When the accessing is completed, the flash memory controller 210 would store the data temporarily stored in the memory buffer areas 222A, 222B, 222C, and 222D of the flash memory 220 to the controller buffer areas 213A, 213B, 213C, 213D of the controller buffer 213 in the flash memory controller 210.

Different from the prior art, when accessing data, in the prior art, the data of the data page M in the block 224A is first accessed to temporarily store to the memory buffer 222 of the flash memory 220, followed by being stored to the controller buffer 213 of flash memory controller 210. In every data accessing, it is necessary to wait until the previously accessed data is stored to the buffer area of the flash memory controller 210 before continuing to access the next data, thus the whole process of accessing takes up a lot of time with low efficiency. In the flash memory data accessing method of the present disclosure, all the accessed data are first temporarily stored in the buffer area in the flash memory 220, then access the accessed data to the buffer area of the flash memory controller 210 at a time when the data access is completed. In this way, the access efficiency of the memory can be improved.

It is to be understood that the term “comprises”, “comprising”, or any other variants thereof, is intended to encompass a non-exclusive inclusion, such that a process, method, article, or device of a series of elements not only comprise those elements but further comprises other elements that are not explicitly listed, or elements that are inherent to such a process, method, article, or device. An element defined by the phrase “comprising a . . . ” does not exclude the presence of the same element in the process, method, article, or device that comprises the element.

Although the present disclosure has been explained in relation to its preferred embodiment, it does not intend to limit the present disclosure. It will be apparent to those skilled in the art having regard to this present disclosure that other modifications of the exemplary embodiments beyond those embodiments specifically described here may be made without departing from the spirit of the disclosure. Accordingly, such modifications are considered within the scope of the disclosure as limited solely by the appended claims.

Claims

1. A method for accessing a flash memory, the flash memory being electrically connected to a host device through a flash memory controller, the flash memory comprising a memory buffer and a plurality of blocks, each of the plurality of blocks comprising a plurality of data pages, the memory buffer of the flash memory comprising a plurality of memory buffer areas, each of the plurality of blocks comprising a plurality of data pages, the flash memory controller comprising a controller buffer, the controller buffer of the flash memory controller comprising a plurality of controller buffer areas, the method for accessing flash memory comprising:

the flash memory controller receiving an accessing command from the host device;

based on the accessing command, simultaneously accessing a plurality of data from at least one of the plurality of data pages in the plurality of blocks, wherein the accessed plurality of blocks is on the same plane of different dies of the flash memory, the size of the plurality of data is smaller than the size of the data page; and simultaneously caching the accessed plurality of data to the plurality of memory buffer areas of the memory buffer of the flash memory; and

accessing the plurality of data temporarily stored in the plurality of memory buffer areas of the memory buffer of the flash memory into the controller buffer area of the controller buffer of the flash memory controller at a time.

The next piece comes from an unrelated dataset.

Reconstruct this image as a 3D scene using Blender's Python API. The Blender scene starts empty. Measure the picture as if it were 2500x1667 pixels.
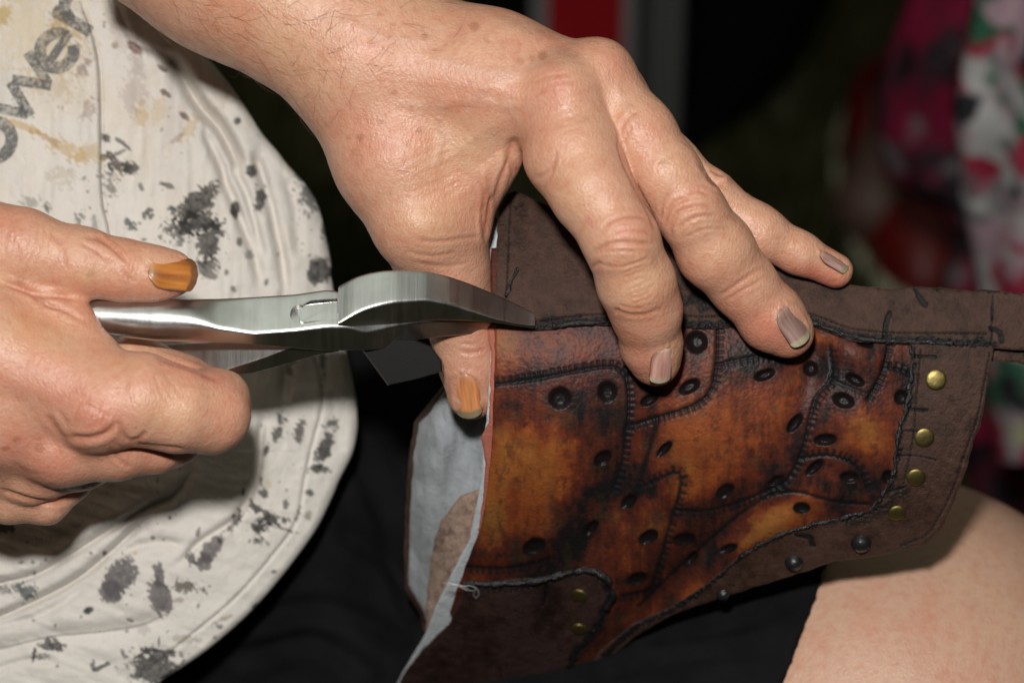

2. The method for accessing a flash memory according to claim 1, wherein the data size of each of the plurality of data is 1 KB, 2 KB, or 4 KB.

3. A flash memory controller, wherein the flash memory controller accesses a flash memory; the flash memory comprises a memory buffer and a plurality of blocks; the memory buffer comprises a plurality of memory buffer areas; each of the blocks comprises a plurality of data pages; the flash memory controller comprises a read only memory storing a program code and a processing circuit executing the program code to control the access to the flash memory; wherein the processing circuit:

receive an access command from a host device;

based on the accessing command, simultaneously access a plurality of data from at least one of the plurality of data pages in the plurality of blocks, wherein the accessed plurality of blocks is on the same plane of different dies of the flash memory, the size of the plurality of data is smaller than the size of the data page; and simultaneously and temporarily store the accessed plurality of data to the plurality of memory buffer areas of the memory buffer of the flash memory in order; and

access the plurality of data temporarily stored in the plurality of memory buffer areas of the memory buffer of the flash memory into the controller buffer area of the controller buffer of the flash memory controller at a time.

4. The flash memory controller according to claim 3, wherein the data size of each of the plurality of data is 1 KB, 2 KB, or 4 KB.

5. An electronic device, comprising a flash memory and a flash memory controller, the flash memory controller accessing the flash memory, the flash memory comprising a memory buffer and a plurality of blocks, the memory buffer comprising a plurality of memory buffer areas, each of the blocks comprising a plurality of data pages; the flash memory controller comprising a controller buffer, the controller buffer of the flash memory controller comprising a plurality of controller buffer areas, wherein the flash memory controller:

receive an access command from a host device;

based on the accessing command, simultaneously accessing a plurality of data from at least one of the plurality of data pages in the plurality of blocks, wherein the accessed plurality of blocks is on the same plane of different dies of the flash memory, the size of the plurality of data is smaller than the size of the data page; and simultaneously caching the accessed plurality of data to the plurality of memory buffer areas of the memory buffer of the flash memory; and

access the plurality of data temporarily stored in the plurality of memory buffer areas of the memory buffer of the flash memory into the controller buffer area of the controller buffer of the flash memory controller at a time.

6. The electronic device according to claim 5, wherein the data size of each of the plurality of data is 1 KB, 2 KB, or 4 KB.